- Directions
The lines beneath this instruction, from the first through the one containing "return np_mesh(name, v.reshape(-1, 3), f, tn, M[mat], parent)", must be transcribed exactly; no other line belongs in the output.

- Material provided
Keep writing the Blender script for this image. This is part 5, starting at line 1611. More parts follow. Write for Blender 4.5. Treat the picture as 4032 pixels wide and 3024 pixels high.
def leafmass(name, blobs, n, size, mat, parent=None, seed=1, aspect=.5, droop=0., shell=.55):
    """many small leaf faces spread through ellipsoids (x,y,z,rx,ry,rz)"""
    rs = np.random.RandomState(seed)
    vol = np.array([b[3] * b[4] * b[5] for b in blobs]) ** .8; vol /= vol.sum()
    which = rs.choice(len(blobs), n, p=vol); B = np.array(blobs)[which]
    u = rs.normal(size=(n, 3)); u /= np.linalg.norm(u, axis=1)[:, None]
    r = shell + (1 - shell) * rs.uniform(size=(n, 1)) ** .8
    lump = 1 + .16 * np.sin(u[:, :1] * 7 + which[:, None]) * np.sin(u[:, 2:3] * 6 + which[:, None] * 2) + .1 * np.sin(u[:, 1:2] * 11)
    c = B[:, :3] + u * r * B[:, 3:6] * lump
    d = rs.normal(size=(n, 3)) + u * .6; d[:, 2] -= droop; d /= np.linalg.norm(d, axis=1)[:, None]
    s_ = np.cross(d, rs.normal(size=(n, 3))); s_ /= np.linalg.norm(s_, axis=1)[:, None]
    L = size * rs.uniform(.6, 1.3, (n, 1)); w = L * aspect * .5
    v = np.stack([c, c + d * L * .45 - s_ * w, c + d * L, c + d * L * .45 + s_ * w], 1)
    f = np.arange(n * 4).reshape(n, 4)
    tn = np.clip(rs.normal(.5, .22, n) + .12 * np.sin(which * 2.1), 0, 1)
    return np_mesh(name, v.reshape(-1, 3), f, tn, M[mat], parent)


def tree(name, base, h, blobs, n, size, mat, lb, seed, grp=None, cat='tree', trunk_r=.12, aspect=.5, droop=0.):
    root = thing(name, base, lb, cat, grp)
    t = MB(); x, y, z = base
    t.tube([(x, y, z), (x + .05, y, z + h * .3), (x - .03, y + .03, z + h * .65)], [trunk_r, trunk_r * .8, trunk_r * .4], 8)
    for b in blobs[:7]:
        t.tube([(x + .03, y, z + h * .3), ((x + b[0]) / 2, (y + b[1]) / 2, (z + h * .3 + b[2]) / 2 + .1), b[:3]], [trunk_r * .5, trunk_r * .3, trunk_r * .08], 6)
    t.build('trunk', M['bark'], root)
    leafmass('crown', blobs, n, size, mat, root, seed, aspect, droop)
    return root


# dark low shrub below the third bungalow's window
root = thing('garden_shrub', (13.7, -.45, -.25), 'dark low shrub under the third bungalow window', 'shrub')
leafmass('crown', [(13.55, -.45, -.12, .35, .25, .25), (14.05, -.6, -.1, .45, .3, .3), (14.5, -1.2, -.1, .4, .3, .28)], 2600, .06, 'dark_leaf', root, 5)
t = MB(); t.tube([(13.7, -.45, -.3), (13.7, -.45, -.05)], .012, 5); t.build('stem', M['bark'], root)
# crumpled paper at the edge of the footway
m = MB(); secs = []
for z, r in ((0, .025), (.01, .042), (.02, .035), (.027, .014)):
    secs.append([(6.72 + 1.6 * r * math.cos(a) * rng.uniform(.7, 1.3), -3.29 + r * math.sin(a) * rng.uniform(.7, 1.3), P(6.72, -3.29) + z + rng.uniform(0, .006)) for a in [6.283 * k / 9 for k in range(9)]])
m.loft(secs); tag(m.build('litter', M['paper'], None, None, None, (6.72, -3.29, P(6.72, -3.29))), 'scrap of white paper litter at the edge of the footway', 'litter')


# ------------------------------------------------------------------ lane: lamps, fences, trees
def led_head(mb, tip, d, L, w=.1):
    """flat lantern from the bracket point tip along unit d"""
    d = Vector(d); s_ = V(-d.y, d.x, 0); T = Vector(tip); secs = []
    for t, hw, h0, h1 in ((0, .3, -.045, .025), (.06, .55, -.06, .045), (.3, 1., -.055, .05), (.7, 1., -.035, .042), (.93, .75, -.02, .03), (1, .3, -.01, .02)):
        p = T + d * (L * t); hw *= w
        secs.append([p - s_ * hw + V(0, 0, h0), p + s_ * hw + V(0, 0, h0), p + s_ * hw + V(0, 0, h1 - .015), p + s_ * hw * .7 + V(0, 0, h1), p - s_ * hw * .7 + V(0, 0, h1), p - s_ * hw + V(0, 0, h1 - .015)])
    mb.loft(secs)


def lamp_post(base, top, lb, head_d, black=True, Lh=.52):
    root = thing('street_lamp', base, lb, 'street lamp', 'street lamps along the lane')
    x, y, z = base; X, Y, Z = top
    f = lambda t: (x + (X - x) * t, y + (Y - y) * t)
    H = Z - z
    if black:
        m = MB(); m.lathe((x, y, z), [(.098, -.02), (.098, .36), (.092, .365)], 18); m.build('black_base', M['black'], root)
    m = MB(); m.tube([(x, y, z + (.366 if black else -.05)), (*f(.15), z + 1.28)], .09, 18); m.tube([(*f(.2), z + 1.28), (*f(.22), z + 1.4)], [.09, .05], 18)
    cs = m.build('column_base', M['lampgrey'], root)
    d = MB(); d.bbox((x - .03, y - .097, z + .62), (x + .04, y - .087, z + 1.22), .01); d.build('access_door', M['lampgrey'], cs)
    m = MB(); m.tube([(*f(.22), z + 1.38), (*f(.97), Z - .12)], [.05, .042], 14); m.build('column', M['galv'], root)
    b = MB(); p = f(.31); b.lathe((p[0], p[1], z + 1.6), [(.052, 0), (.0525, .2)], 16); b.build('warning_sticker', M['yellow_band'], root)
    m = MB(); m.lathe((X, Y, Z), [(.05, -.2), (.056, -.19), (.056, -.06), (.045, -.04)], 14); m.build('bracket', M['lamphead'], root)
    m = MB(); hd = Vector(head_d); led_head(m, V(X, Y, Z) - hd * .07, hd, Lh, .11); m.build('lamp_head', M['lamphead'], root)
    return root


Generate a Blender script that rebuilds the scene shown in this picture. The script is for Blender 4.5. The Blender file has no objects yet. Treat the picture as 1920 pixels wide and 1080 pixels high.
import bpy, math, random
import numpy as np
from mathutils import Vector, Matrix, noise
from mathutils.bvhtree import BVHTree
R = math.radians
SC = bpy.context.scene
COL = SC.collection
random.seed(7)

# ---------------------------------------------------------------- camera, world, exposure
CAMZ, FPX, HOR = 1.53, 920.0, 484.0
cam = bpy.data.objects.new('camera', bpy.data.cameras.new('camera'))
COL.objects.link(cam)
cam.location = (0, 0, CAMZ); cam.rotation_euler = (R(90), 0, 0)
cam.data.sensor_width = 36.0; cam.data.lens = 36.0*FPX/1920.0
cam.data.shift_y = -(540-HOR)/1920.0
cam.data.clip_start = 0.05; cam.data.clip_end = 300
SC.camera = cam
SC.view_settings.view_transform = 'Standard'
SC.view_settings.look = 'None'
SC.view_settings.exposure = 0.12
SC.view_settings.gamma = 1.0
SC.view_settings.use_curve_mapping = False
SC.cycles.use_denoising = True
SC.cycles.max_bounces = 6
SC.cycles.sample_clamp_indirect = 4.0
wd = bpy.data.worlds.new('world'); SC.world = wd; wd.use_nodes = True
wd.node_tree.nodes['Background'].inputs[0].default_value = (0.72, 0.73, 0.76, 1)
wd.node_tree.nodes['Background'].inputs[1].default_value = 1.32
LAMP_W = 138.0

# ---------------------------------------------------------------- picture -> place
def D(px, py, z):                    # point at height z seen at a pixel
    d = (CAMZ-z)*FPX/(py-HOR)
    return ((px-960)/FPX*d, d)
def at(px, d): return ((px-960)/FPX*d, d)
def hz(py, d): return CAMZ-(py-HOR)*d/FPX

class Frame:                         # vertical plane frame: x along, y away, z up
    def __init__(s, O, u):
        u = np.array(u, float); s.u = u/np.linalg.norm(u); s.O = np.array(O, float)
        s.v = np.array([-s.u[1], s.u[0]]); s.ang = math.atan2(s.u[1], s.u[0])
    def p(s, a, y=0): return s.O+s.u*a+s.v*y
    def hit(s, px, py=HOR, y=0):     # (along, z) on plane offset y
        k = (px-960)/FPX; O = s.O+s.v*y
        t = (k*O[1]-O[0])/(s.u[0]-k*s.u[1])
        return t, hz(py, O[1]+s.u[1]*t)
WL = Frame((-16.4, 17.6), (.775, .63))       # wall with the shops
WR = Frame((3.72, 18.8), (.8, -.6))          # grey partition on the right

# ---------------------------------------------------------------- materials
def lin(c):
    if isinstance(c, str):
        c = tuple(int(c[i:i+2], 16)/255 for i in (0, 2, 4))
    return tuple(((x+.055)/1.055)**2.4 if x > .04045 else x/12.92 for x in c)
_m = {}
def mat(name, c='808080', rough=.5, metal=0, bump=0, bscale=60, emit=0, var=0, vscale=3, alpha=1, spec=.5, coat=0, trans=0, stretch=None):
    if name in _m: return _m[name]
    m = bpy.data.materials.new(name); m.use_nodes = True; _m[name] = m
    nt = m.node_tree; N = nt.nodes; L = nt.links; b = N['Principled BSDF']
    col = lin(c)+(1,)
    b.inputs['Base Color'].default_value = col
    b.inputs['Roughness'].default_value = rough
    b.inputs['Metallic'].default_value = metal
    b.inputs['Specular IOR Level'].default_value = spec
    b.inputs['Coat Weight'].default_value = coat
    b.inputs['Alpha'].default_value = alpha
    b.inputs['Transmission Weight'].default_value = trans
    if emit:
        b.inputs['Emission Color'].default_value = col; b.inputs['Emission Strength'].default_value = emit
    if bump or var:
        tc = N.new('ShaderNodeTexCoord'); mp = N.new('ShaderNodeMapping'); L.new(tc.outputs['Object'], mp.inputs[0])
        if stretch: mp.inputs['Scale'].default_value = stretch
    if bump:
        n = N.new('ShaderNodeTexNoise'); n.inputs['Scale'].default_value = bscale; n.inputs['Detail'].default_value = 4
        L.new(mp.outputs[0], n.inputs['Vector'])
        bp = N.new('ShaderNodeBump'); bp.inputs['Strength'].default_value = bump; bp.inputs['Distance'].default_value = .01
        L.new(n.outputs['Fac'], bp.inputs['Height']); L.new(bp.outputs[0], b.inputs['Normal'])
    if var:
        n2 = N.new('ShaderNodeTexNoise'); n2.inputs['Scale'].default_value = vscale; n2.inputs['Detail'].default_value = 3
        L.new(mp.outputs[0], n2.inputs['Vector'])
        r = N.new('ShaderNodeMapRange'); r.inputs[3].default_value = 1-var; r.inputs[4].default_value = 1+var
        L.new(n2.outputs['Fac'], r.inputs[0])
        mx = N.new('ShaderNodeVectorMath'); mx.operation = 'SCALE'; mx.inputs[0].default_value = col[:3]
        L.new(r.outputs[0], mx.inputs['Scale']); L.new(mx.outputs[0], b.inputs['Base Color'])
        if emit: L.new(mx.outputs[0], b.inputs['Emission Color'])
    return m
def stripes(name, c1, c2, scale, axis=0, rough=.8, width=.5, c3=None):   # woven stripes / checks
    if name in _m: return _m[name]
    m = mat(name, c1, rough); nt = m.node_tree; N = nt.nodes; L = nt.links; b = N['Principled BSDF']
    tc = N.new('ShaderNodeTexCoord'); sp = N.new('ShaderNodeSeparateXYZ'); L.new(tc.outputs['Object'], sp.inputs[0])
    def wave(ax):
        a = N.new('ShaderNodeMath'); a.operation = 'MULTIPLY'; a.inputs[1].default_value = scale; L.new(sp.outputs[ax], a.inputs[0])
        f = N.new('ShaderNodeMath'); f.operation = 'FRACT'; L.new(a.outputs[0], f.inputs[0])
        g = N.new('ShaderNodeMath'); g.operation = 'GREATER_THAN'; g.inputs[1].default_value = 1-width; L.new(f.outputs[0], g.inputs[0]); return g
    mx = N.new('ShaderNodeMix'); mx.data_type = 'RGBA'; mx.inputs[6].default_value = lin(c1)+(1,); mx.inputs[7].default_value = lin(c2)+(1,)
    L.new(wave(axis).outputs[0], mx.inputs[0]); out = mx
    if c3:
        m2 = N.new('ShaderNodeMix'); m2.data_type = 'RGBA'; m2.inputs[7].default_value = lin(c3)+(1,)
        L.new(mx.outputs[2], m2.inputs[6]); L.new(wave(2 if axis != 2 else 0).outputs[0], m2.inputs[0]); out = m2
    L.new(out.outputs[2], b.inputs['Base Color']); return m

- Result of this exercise
Keep writing the Blender script for this image. This is part 5, starting at line 1611. More parts follow. Write for Blender 4.5. Treat the picture as 4032 pixels wide and 3024 pixels high.
def leafmass(name, blobs, n, size, mat, parent=None, seed=1, aspect=.5, droop=0., shell=.55):
    """many small leaf faces spread through ellipsoids (x,y,z,rx,ry,rz)"""
    rs = np.random.RandomState(seed)
    vol = np.array([b[3] * b[4] * b[5] for b in blobs]) ** .8; vol /= vol.sum()
    which = rs.choice(len(blobs), n, p=vol); B = np.array(blobs)[which]
    u = rs.normal(size=(n, 3)); u /= np.linalg.norm(u, axis=1)[:, None]
    r = shell + (1 - shell) * rs.uniform(size=(n, 1)) ** .8
    lump = 1 + .16 * np.sin(u[:, :1] * 7 + which[:, None]) * np.sin(u[:, 2:3] * 6 + which[:, None] * 2) + .1 * np.sin(u[:, 1:2] * 11)
    c = B[:, :3] + u * r * B[:, 3:6] * lump
    d = rs.normal(size=(n, 3)) + u * .6; d[:, 2] -= droop; d /= np.linalg.norm(d, axis=1)[:, None]
    s_ = np.cross(d, rs.normal(size=(n, 3))); s_ /= np.linalg.norm(s_, axis=1)[:, None]
    L = size * rs.uniform(.6, 1.3, (n, 1)); w = L * aspect * .5
    v = np.stack([c, c + d * L * .45 - s_ * w, c + d * L, c + d * L * .45 + s_ * w], 1)
    f = np.arange(n * 4).reshape(n, 4)
    tn = np.clip(rs.normal(.5, .22, n) + .12 * np.sin(which * 2.1), 0, 1)
    return np_mesh(name, v.reshape(-1, 3), f, tn, M[mat], parent)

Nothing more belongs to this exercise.